Exercise directions -> Omit every picture, and retype the lines that run from the beginning of the data below through the line containing "R = math.radians", inclusive.

═══ Data provided

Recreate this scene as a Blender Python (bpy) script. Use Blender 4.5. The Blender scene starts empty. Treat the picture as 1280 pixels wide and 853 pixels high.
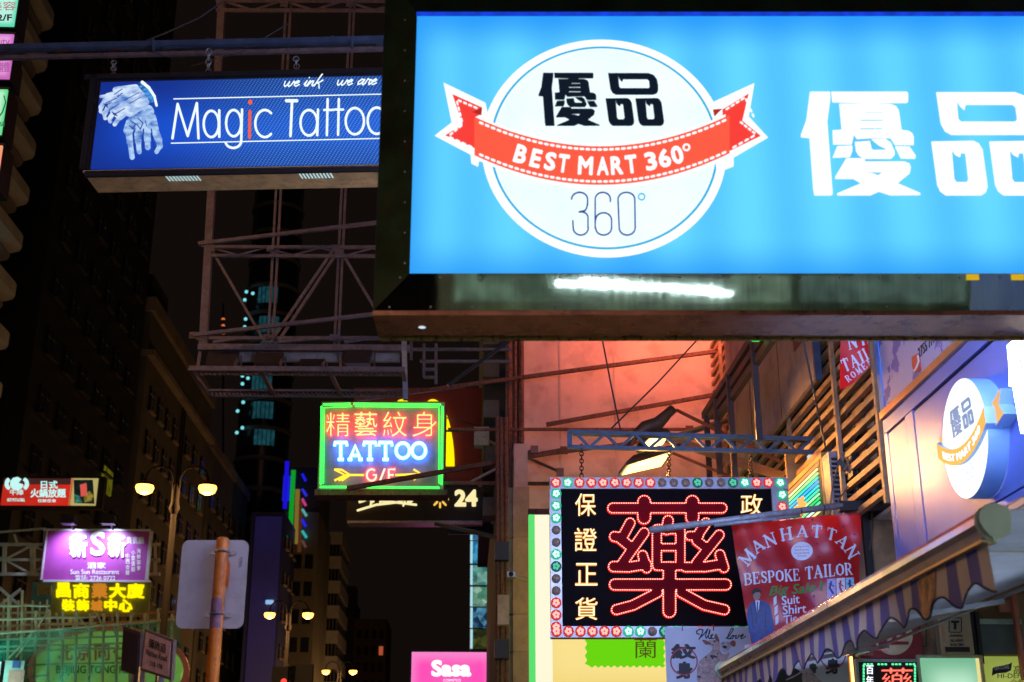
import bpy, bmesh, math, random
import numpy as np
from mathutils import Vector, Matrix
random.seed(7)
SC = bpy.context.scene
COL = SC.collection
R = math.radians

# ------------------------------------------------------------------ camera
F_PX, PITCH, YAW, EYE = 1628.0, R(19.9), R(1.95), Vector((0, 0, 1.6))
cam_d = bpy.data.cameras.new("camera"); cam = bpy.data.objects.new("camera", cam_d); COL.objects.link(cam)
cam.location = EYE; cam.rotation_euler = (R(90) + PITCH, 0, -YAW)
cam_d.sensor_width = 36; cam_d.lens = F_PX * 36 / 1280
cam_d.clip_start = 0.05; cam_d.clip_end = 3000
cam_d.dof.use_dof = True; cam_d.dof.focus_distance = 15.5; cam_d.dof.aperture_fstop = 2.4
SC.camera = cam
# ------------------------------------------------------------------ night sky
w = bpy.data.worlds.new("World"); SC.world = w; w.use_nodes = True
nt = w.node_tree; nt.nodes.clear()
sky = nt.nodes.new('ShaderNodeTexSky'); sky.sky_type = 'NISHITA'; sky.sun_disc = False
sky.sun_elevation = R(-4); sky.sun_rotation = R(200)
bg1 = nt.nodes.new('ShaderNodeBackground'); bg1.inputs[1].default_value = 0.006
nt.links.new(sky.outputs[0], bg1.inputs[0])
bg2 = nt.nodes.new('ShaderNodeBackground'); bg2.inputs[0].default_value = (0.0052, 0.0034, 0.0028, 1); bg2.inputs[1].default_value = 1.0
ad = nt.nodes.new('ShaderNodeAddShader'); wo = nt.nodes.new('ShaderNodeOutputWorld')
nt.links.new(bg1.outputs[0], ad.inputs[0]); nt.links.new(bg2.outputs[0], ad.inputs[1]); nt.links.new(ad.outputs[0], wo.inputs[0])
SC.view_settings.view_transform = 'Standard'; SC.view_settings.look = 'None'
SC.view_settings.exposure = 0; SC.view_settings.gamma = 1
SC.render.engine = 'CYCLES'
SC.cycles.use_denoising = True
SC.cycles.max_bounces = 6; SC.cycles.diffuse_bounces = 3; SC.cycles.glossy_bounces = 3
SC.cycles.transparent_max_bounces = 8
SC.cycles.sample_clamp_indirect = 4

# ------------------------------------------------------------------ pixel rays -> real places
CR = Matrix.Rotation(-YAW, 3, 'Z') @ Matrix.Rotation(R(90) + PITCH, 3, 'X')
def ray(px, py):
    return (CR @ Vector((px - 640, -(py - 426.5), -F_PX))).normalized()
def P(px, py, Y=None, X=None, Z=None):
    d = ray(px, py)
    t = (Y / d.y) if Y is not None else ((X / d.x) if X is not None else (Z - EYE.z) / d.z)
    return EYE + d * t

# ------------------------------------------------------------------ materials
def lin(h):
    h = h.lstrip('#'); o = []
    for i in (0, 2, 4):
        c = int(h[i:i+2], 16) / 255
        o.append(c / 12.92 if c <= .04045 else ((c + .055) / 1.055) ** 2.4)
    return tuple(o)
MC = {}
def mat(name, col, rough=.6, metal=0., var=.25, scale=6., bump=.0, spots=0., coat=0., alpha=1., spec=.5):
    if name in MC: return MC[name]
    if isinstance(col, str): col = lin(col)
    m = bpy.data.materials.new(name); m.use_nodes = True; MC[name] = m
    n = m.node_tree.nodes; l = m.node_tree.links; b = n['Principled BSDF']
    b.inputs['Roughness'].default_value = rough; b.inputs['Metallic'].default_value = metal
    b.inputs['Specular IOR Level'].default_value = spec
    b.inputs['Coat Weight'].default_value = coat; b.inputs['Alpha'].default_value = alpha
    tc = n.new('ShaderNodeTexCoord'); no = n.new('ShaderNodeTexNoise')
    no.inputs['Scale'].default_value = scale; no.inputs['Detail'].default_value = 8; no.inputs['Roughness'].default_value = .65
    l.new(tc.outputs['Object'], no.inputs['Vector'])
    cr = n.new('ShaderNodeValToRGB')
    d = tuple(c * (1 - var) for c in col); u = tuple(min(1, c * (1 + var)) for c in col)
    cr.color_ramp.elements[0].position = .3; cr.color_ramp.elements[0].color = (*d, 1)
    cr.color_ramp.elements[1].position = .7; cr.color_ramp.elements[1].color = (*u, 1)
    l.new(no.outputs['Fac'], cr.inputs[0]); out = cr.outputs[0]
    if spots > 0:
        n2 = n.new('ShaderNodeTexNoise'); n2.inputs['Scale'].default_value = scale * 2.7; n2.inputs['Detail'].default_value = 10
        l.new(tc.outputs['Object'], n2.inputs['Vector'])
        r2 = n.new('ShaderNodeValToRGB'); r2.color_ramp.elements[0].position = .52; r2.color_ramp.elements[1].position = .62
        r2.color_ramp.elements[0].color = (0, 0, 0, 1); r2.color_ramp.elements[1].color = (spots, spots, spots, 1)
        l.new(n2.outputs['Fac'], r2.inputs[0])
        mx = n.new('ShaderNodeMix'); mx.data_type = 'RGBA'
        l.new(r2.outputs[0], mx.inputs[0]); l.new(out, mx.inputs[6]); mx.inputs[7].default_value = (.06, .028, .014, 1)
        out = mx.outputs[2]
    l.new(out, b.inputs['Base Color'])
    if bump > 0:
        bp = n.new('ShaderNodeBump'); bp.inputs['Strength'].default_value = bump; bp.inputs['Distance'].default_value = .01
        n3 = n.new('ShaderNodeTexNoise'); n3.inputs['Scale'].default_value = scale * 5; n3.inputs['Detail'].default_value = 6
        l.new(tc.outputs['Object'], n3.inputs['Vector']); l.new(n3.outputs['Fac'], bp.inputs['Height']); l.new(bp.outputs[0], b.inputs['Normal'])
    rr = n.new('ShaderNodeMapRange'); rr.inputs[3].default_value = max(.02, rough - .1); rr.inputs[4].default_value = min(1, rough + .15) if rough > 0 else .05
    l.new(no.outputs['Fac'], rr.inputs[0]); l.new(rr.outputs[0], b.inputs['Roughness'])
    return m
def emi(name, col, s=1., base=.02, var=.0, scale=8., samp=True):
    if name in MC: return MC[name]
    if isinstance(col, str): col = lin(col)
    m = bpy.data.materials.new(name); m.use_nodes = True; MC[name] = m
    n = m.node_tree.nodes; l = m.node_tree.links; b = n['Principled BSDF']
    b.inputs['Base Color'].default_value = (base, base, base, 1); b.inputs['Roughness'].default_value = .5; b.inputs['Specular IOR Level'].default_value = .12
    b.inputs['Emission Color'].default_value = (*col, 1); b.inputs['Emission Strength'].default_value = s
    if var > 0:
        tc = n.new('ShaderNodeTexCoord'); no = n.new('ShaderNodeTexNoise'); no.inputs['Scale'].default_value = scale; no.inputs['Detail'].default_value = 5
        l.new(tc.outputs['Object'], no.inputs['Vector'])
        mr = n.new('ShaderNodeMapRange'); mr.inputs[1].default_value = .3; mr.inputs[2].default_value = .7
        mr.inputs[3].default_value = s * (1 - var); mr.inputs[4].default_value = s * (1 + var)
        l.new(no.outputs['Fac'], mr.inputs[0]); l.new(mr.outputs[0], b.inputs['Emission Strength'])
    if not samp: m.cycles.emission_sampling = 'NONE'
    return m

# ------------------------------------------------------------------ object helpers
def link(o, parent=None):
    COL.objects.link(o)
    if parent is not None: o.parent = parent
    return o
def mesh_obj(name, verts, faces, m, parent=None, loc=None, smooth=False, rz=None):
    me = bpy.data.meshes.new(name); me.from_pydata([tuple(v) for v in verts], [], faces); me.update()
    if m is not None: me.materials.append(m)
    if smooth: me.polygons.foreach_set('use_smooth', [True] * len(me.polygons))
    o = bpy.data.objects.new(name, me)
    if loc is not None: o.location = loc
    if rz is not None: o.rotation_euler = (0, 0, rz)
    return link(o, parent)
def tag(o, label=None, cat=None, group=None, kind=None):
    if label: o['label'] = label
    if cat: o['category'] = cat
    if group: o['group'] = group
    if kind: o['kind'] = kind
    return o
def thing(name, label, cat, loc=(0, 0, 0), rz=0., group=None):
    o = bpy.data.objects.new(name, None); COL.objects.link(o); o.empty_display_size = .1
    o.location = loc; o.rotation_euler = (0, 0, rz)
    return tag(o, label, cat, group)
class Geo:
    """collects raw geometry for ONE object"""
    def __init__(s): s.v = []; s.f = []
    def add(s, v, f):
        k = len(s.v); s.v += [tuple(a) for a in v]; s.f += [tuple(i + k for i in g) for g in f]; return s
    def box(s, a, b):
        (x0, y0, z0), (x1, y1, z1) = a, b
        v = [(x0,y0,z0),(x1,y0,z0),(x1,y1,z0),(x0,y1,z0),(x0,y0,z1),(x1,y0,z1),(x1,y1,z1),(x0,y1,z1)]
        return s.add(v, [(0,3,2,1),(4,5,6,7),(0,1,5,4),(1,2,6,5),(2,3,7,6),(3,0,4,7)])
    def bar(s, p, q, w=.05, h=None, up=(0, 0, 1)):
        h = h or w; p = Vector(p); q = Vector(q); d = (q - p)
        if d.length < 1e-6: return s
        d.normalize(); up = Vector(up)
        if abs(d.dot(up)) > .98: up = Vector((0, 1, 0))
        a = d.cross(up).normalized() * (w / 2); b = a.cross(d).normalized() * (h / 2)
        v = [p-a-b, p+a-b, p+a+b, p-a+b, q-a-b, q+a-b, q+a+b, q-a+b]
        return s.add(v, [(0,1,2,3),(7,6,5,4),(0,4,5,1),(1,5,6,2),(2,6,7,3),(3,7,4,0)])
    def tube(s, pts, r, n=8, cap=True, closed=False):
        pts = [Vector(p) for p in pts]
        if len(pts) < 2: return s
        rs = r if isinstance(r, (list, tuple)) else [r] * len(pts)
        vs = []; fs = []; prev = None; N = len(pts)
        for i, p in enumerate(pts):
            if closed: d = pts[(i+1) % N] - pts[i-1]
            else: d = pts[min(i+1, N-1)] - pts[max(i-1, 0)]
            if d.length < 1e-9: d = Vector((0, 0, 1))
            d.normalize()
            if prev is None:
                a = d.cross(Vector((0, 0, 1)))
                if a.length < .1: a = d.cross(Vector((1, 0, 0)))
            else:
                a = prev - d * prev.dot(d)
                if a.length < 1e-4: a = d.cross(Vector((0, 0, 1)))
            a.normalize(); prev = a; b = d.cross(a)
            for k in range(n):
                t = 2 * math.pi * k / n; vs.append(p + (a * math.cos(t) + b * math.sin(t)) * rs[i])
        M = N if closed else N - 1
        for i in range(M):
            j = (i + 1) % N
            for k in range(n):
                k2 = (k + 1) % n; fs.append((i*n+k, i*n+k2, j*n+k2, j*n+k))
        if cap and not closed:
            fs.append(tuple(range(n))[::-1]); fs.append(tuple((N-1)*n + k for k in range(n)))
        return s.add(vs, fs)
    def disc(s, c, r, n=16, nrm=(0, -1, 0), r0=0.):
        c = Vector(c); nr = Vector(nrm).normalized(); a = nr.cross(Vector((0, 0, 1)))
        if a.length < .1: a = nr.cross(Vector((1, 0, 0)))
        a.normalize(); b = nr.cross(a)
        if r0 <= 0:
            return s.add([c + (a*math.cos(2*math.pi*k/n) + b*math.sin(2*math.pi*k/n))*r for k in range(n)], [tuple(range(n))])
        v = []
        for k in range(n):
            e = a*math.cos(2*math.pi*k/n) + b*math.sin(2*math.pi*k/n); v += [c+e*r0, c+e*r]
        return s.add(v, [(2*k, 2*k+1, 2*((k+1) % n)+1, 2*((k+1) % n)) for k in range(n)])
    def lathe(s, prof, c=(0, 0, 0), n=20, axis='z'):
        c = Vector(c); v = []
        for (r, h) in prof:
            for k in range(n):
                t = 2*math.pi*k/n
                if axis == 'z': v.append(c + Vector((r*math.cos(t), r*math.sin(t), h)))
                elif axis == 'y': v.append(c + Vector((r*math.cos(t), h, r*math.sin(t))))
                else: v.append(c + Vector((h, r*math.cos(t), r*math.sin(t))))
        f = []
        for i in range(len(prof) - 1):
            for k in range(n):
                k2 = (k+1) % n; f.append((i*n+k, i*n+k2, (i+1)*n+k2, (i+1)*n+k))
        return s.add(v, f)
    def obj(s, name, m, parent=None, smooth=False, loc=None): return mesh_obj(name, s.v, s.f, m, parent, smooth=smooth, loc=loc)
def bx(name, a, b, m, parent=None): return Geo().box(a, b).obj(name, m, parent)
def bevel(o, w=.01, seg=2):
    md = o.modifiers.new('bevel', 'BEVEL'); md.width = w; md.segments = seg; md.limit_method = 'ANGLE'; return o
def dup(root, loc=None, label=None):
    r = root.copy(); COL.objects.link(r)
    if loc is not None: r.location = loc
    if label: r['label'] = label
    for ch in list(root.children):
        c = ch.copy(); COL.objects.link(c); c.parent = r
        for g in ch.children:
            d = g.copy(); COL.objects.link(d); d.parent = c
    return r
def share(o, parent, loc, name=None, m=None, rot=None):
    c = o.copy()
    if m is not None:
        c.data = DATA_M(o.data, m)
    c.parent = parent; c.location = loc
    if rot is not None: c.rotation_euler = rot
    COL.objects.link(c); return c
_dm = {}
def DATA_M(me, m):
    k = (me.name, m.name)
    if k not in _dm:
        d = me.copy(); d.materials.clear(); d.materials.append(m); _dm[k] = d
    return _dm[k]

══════

Output for this task ->
Recreate this scene as a Blender Python (bpy) script. Use Blender 4.5. The Blender scene starts empty. Treat the picture as 1280 pixels wide and 853 pixels high.
import bpy, bmesh, math, random
import numpy as np
from mathutils import Vector, Matrix
random.seed(7)
SC = bpy.context.scene
COL = SC.collection
R = math.radians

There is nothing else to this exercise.